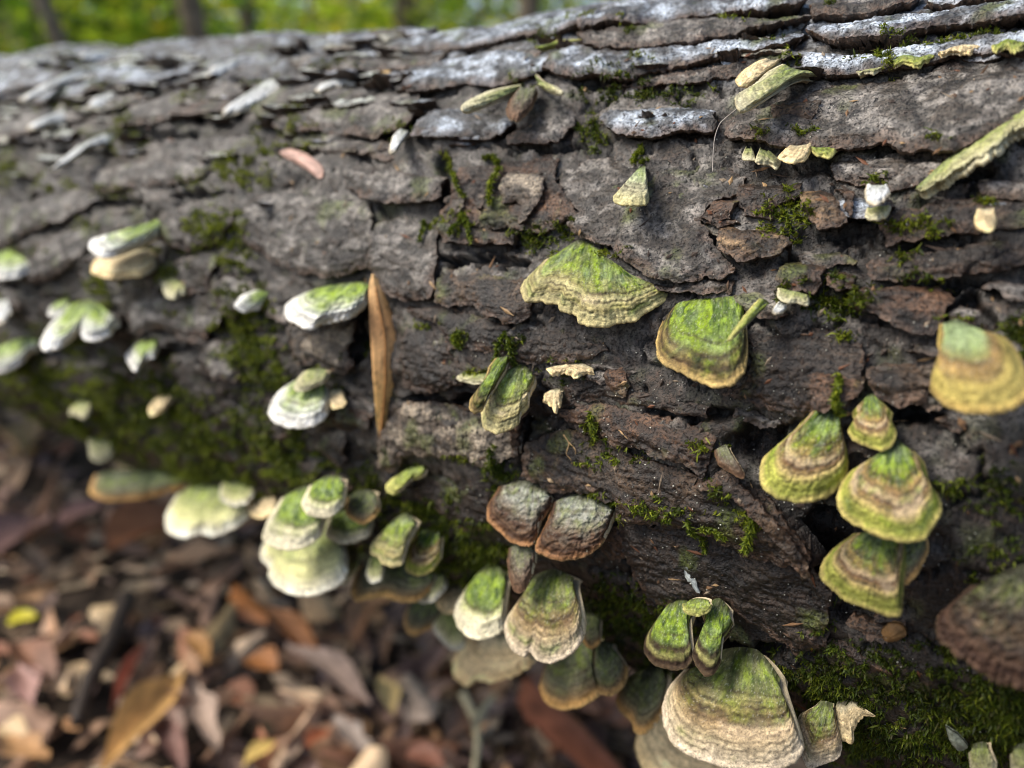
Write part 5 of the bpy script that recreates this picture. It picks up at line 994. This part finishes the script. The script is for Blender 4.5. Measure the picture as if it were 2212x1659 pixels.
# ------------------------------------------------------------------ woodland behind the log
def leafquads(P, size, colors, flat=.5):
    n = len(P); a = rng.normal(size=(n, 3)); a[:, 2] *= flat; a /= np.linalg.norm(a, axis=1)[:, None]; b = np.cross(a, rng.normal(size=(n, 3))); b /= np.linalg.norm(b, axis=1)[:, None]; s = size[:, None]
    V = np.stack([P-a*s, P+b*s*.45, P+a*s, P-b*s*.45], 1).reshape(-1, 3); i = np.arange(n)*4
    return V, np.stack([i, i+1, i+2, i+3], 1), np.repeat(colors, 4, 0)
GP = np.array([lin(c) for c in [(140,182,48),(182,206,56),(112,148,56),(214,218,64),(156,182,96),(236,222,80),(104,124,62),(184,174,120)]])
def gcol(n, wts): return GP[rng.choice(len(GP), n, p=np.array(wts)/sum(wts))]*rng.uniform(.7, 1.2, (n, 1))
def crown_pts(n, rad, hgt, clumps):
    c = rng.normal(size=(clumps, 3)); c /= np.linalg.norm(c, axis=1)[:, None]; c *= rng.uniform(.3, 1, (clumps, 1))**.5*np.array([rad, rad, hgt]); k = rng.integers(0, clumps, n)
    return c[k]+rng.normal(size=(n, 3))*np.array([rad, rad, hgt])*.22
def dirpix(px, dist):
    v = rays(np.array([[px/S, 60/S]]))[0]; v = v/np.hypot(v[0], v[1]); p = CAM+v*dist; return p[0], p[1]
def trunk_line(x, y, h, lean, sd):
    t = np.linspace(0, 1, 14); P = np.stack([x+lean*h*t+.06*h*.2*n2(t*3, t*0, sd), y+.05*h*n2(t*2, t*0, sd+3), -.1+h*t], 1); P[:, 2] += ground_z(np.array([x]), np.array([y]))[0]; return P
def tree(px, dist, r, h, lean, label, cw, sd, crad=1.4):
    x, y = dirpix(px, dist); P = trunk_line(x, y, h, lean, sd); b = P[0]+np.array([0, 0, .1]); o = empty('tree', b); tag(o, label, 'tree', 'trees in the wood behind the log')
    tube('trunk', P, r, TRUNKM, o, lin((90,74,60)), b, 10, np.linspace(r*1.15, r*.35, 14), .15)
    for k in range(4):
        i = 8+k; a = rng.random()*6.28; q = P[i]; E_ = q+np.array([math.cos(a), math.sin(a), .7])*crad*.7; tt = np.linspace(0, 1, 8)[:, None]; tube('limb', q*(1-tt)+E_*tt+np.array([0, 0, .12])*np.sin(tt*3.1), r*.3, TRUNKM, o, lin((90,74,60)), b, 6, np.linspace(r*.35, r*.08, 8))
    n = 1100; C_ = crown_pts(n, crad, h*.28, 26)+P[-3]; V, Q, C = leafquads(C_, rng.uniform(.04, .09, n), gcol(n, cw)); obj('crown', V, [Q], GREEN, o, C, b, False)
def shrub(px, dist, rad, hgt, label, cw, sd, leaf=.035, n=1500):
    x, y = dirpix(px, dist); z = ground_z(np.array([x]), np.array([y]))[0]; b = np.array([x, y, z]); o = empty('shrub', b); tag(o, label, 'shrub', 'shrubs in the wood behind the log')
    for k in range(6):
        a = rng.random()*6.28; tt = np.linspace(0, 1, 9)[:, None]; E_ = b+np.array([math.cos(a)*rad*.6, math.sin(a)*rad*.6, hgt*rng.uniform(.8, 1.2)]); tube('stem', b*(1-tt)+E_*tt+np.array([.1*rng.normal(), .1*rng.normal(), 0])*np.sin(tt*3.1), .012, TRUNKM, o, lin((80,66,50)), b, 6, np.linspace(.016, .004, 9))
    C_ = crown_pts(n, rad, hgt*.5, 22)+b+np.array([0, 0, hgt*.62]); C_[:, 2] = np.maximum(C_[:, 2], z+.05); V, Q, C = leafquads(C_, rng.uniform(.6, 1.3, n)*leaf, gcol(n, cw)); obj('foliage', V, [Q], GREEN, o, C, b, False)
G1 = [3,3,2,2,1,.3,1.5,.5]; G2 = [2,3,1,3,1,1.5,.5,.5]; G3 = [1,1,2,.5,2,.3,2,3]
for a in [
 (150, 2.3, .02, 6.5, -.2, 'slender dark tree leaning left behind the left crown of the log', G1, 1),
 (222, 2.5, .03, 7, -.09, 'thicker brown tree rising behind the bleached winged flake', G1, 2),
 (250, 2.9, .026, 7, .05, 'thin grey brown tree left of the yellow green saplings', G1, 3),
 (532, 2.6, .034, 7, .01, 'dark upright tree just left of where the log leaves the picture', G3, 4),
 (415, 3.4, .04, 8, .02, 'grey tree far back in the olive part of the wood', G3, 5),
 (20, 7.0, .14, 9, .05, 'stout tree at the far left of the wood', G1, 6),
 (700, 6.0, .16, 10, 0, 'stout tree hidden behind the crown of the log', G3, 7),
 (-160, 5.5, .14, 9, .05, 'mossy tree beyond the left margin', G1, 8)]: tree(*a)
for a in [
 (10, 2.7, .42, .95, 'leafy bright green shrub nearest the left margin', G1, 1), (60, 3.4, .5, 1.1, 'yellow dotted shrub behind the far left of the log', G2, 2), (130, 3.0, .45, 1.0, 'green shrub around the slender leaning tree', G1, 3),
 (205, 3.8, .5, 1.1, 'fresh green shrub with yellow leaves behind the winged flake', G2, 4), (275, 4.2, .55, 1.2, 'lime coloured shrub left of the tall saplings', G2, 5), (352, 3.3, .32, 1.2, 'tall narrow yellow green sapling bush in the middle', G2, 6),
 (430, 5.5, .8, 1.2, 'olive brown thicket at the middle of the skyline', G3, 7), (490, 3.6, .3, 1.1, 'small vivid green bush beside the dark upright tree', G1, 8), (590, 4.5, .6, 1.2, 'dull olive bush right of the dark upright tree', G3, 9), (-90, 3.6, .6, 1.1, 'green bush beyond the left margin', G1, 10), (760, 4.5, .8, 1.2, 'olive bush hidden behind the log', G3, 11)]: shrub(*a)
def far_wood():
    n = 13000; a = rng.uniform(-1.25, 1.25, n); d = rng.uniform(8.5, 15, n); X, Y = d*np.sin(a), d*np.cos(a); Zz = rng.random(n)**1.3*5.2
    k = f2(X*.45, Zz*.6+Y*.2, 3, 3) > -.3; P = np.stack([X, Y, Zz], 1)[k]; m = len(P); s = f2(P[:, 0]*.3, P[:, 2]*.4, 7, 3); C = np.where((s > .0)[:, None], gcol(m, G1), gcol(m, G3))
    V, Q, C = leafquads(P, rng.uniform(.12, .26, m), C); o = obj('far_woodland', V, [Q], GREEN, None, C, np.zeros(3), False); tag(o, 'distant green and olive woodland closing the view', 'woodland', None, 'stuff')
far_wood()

==

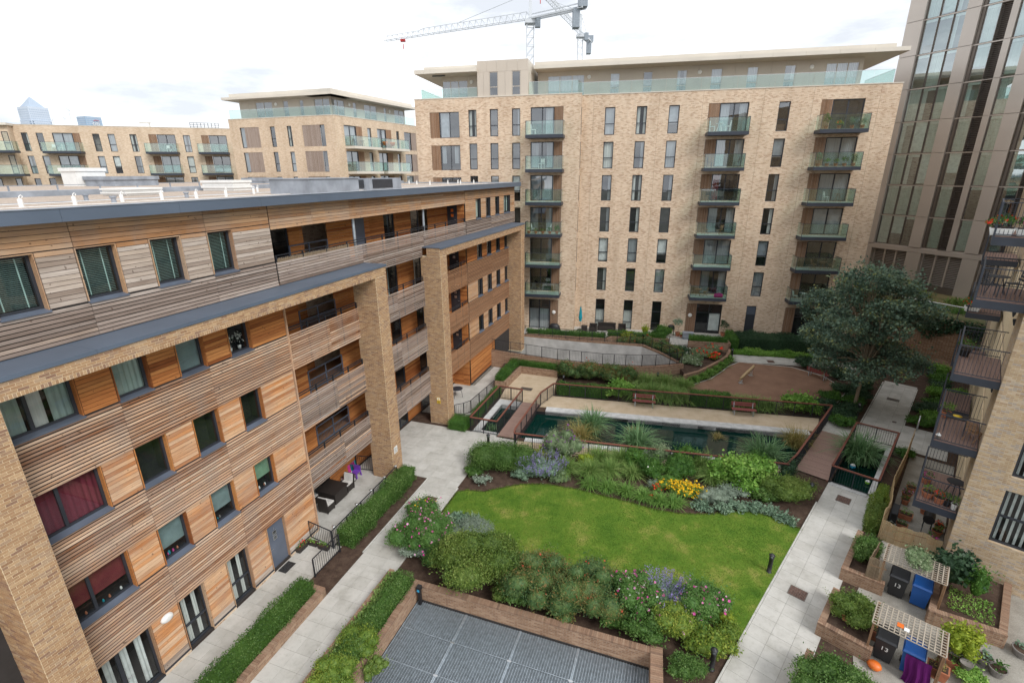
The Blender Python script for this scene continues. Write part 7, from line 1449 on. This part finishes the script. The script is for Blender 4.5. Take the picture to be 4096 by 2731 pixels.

**REQUIRED WORK:**
Using the material above, work out how many lines contain the string "finishes". Give that number alone.

**RESULT OF THE TASK:**
2